Eu também posso facilmente concluir que o presidente de uma empresa que cronicamente apresenta défices de milhões não deveria ganhar mais do que o presidente dos Estados Unidos da América. Mas esta é apenas uma das muitas faces do problema. 

Como temos visto, e sentido na pele, o mercado não é tão elástico, nem suficientemente estúpido, que permita todo o tipo de desvarios sem que daí resultem consequências mais ou menos gravosas para o tecido social e económico.

A proposta de Paulo Portas faz evidentemente sentido se se estiver disposto a analisá-la no quadro do regime.

Eu explico-me: todos se queixam, na maior parte dos casos com razão, do baixo nível dos nossos políticos. Baixo nível quer por comparação com os padrões que tínhamos há 35 anos, quer por comparação com aquilo que o País é capaz de produzir actualmente noutras áreas da vida pública: universidades, artes plásticas, investigação científica, literatura, música, por exemplo. E mesmo se olharmos para a área empresarial não faltam exemplos de quadros competentes, com perfil e capacidade para se imporem internacionalmente. O caso de António Horta Osório é apenas mais um exemplo recente.

Evidentemente que ninguém vê um Horta Osório, e eles não abundam por aí, a receber € 5 000,00 por mês à frente de uma empresa pública. Mas certamente que há mecanismos capazes de premiarem o mérito.

Pensar nas remunerações dos gestores e fazê-las descer a um patamar razoável e aceitável em termos sociais e políticos exige pensar nas remunerações dos políticos. Esta parte, também sei, já será menos popular para que Paulo Portas esteja disposto a abordá-la. De qualquer modo, não deverá deixar de ser discutida, ainda que num primeiro momento isso tenha riscos políticos e pouco possa trazer em termos de popularidade a quem se atrever a tal. 

Se todos, ou quase todos, estão dispostos a conceder que as remunerações dos políticos são baixas, então só há um caminho sério para subir o nível. Tornar mais interessantes os réditos que os políticos poderão auferir. A redução a metade do número de deputados é só uma sugestão a que os politólogos normalmente se opõem por causa da representação, mas talvez permitisse duplicar os seus vencimentos e tornar o lugar mais estimulante para os melhores que aos poucos se afastaram do parlamento e o deixaram nas mãos dos ignaros, uns mais velhos outros mais novos, saídos das juventudes partidárias dos partidos com representação parlamentar e que encontraram em S. Bento um emprego relativamente bem remunerado para as suas fraquíssimas hipóteses de obterem uma saída profissional, atentos os respectivos méritos e qualificações.

O Presidente da República ganha mal. Muito mal, digo eu.
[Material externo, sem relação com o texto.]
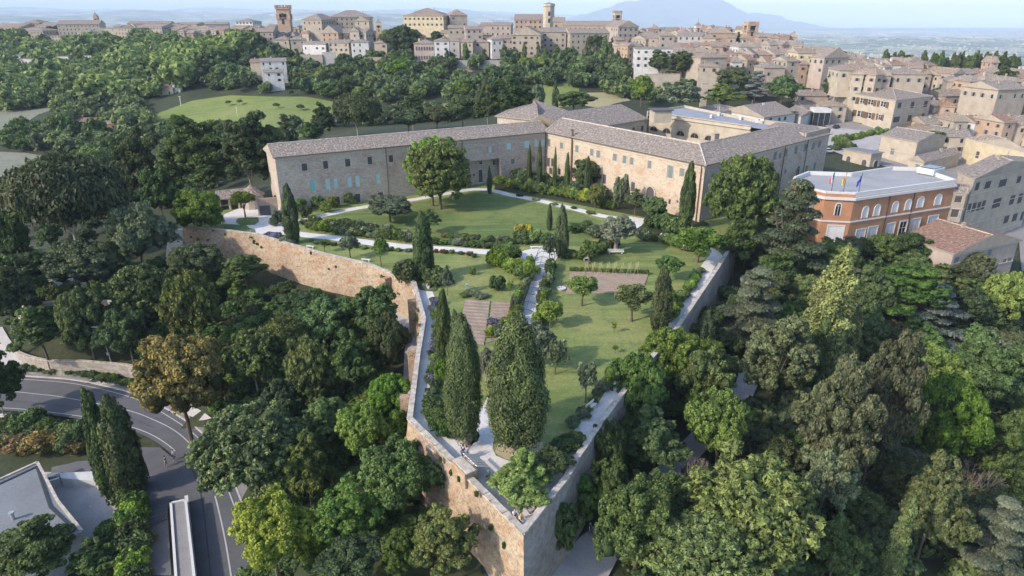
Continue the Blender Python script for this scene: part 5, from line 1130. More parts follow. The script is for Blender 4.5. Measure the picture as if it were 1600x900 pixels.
# two-storey arcade palace with arched openings and the white house attached to it
t, _ = lm(648, 679, 68, 97, 448, 13, 'pinkish', 'hip', 2.2, 'pinkish palace with two rows of dark arches on the edge of the wood', rz=0, name='arcade_palace', cat='palace', wins={0: []})
Qf = fp(648, 679, 97, 448, 13, 0)
for r, (a, b) in enumerate(((73, 79), (87, 93))):
    for k in range(7):
        x = 651+k*4.1; h = on_wall(Qf[0], Qf[1], [(x-1.3, a, x+1.3, b)])[0]; put_arch(t, Qf[0], Qf[1], h, 'pinkish', 'darkshut', 'window', .1)
lm(679, 702, 64, 99, 446, 12, 'white', 'hip', 1.6, 'tall white house attached to the right of the arcade palace', rz=0.05)
# terrace walls of the old town
def lowwall(x0, x1, vt, vb, y, mat, label, name='garden_wall'):
    a, b = atd(x0, vb, y), atd(x1, vb, y); zt = zat(y, vt); t = empty(name, (a.x, a.y, a.z), label, 'wall'); m = MB(); wall_bar(m, xy(a), xy(b), a.z-8, zt, .8); m.obj('masonry', M[mat], t); m = MB(); wall_bar(m, xy(a), xy(b), zt, zt+.25, 1.1); m.obj('coping', M['coping'], t)
lowwall(470, 505, 86, 100, 462, 'beige', 'pale retaining wall above the middle of the wood'); lowwall(505, 525, 82, 100, 463, 'grey', 'dark shaded bastion beside the pale retaining wall')
lowwall(575, 650, 90, 94, 455, 'brickish', 'long low terrace wall running along the top of the wood'); lowwall(1006, 1062, 116, 124, 352, 'cream', 'sunlit boundary wall along the street bend'); lowwall(1095, 1105, 130, 146, 320, 'cream', 'ruined pale wall end beside the bare tree'); lowwall(700, 800, 95, 100, 440, 'grey', 'low grey street wall below the two cypresses')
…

O mesmo acontece com o primeiro-ministro e os membros do Governo. E não quero discutir, pelo menos por agora, se ganham demasiado para aquilo que têm sido capazes de produzir. 

Acabar com as acumulações parece-me um caminho razoável, em particular neste tempo de crise, mas destituído de sentido útil, a médio e longo prazo, se não for equacionado o problema mais geral das remunerações dos políticos.

Tornar mais competitiva a política, a vida pública, implicará pagar melhor aos políticos, subir o nível, oferecer condições que motivem os melhores. É preciso levar essa competição para dentro dos partidos. Aquilo que é um salário aceitável e apetecível para um incompetente é uma má compensação para quem possua qualificações e méritos para ganhar 5, 10 ou 20 vezes mais fora dos partidos, que é como quem diz fora da política e sem dela depender. E como os santos são cada vez menos, poucos são os verdadeiramente bons que estão dispostos a fazer alguma coisa pelos outros a troco de uma compensação diminuta, ainda por cima tendo de aturar algumas cavalgaduras que amiúde surgem a mandar e, mais do que isso, a controlar de forma perfeitamente arbitrária - e tendo como único azimute do mérito a fidelidade canina aos dirigentes em funções - os aparelhos partidários e a ascensão interna dos seus quadros.